▸ **EXERCISE AIM**
Tell how many lines in the data below include the word "scene". The answer is the number only.

[Start of PROVIDED DATA]

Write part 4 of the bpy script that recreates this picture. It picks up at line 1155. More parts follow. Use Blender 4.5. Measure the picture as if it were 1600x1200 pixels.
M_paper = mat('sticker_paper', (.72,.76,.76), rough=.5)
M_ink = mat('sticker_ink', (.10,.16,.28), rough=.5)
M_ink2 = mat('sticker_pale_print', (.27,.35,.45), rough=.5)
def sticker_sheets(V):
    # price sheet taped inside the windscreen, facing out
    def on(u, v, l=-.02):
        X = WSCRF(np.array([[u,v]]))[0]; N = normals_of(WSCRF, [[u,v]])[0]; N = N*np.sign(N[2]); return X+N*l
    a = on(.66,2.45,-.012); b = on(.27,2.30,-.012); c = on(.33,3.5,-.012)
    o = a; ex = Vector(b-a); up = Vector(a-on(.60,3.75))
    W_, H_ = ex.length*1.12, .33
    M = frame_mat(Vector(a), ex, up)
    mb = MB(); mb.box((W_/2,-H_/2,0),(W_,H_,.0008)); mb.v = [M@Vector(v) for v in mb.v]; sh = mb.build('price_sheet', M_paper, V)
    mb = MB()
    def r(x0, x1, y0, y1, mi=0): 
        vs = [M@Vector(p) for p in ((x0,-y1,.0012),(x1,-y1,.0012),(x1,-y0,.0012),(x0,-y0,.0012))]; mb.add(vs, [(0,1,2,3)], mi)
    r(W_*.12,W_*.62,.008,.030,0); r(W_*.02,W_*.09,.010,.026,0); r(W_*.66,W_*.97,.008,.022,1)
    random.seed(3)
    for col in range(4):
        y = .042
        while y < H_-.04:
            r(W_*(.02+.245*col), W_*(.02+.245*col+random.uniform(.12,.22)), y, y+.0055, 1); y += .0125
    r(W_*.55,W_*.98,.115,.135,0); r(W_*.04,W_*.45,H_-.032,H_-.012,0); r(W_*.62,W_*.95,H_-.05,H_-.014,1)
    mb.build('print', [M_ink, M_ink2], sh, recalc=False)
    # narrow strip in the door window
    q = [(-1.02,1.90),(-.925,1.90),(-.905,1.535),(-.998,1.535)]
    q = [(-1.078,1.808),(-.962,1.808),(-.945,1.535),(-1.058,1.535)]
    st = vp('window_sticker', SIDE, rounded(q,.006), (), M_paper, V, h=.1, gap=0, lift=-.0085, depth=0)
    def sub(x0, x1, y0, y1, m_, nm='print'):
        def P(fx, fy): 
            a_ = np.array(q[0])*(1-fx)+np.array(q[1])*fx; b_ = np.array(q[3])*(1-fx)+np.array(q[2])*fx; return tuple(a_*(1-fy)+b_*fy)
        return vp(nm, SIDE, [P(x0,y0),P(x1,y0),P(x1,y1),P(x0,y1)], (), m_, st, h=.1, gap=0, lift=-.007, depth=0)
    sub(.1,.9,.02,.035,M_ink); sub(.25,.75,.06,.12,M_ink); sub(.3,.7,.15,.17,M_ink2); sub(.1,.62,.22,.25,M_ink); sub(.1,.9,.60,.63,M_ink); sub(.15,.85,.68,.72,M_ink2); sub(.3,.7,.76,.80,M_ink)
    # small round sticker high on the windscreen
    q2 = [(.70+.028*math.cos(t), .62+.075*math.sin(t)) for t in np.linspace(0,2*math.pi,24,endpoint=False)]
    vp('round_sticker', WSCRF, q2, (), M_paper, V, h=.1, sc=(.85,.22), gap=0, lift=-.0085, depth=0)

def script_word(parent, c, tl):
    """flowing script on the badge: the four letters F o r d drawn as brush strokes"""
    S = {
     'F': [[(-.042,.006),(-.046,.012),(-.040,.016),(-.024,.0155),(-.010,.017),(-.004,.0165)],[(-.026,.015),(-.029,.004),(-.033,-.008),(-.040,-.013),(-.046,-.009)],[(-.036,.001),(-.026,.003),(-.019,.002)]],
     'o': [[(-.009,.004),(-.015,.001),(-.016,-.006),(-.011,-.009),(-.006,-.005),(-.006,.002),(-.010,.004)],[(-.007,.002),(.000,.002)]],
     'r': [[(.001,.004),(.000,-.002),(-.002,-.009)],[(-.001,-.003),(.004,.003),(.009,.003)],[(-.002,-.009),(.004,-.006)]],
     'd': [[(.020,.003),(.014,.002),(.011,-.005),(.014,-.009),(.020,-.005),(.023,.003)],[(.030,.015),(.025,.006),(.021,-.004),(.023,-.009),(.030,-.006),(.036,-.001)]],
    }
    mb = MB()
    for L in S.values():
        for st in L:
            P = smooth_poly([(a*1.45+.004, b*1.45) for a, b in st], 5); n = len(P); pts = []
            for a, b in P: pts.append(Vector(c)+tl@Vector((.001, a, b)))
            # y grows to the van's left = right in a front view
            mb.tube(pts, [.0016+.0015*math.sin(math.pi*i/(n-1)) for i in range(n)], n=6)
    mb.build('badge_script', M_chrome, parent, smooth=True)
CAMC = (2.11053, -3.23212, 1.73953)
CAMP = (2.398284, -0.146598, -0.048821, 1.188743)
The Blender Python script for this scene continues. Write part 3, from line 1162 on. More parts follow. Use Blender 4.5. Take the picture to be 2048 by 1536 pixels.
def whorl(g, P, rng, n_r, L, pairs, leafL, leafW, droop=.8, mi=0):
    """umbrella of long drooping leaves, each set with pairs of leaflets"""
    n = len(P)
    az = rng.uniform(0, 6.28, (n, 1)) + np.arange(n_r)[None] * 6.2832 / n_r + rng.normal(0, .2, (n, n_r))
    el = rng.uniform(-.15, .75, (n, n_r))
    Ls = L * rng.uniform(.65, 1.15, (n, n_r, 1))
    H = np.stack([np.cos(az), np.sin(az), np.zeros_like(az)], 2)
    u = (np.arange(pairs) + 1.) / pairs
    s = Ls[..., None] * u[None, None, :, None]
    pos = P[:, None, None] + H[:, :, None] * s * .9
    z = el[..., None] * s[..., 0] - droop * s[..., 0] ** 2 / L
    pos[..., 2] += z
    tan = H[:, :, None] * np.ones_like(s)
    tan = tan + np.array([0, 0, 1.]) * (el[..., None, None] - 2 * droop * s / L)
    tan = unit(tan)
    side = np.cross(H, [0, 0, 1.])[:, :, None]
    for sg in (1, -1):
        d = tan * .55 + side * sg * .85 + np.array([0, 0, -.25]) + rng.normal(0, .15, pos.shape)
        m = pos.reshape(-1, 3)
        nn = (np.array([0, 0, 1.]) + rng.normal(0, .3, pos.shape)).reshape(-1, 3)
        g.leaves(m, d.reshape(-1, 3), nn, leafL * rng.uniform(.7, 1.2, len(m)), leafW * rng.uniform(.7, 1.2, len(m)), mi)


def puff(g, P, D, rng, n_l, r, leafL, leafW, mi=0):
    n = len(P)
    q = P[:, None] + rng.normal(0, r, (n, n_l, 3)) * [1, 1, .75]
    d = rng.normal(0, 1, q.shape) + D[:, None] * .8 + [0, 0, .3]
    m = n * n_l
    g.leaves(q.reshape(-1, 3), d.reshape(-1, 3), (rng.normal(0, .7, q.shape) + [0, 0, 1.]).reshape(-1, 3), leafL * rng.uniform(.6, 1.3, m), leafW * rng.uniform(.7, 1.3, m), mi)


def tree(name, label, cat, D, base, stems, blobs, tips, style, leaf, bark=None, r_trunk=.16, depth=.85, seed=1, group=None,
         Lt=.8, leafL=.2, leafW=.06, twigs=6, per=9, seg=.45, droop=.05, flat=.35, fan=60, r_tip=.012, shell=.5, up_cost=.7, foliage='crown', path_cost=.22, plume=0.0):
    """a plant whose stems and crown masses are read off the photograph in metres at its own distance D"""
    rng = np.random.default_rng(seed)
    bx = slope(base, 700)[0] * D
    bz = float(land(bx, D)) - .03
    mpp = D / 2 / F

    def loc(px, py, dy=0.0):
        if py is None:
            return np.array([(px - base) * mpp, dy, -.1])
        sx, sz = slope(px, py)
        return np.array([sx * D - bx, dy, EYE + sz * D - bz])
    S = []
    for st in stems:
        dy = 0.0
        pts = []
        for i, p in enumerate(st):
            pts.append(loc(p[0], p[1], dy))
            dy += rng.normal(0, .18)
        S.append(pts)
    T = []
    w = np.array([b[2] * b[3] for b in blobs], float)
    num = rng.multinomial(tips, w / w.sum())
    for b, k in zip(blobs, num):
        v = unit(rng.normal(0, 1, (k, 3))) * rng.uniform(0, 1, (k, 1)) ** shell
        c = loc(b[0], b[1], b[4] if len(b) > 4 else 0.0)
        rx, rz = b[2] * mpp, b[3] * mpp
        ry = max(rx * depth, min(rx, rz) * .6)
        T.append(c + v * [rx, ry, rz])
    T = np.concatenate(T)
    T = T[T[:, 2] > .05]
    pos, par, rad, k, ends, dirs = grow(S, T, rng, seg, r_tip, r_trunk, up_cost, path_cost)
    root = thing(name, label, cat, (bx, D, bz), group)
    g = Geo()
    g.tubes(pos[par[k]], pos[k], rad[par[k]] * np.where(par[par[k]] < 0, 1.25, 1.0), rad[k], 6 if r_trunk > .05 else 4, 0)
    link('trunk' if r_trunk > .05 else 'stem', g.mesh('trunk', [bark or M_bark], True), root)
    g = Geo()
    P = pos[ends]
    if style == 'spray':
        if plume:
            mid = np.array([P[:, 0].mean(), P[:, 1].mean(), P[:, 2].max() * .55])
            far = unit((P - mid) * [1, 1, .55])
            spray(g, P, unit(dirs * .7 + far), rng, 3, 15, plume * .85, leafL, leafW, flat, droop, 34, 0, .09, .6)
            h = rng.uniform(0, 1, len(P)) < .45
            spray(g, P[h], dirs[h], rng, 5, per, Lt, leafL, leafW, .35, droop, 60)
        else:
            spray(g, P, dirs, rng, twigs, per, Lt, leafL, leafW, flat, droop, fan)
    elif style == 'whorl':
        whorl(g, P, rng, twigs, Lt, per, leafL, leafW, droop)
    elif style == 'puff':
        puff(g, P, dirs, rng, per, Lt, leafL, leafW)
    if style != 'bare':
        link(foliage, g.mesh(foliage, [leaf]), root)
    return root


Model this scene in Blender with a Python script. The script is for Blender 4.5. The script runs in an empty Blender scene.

[End of PROVIDED DATA]

▸ **OUTPUT OF THE TASK**
2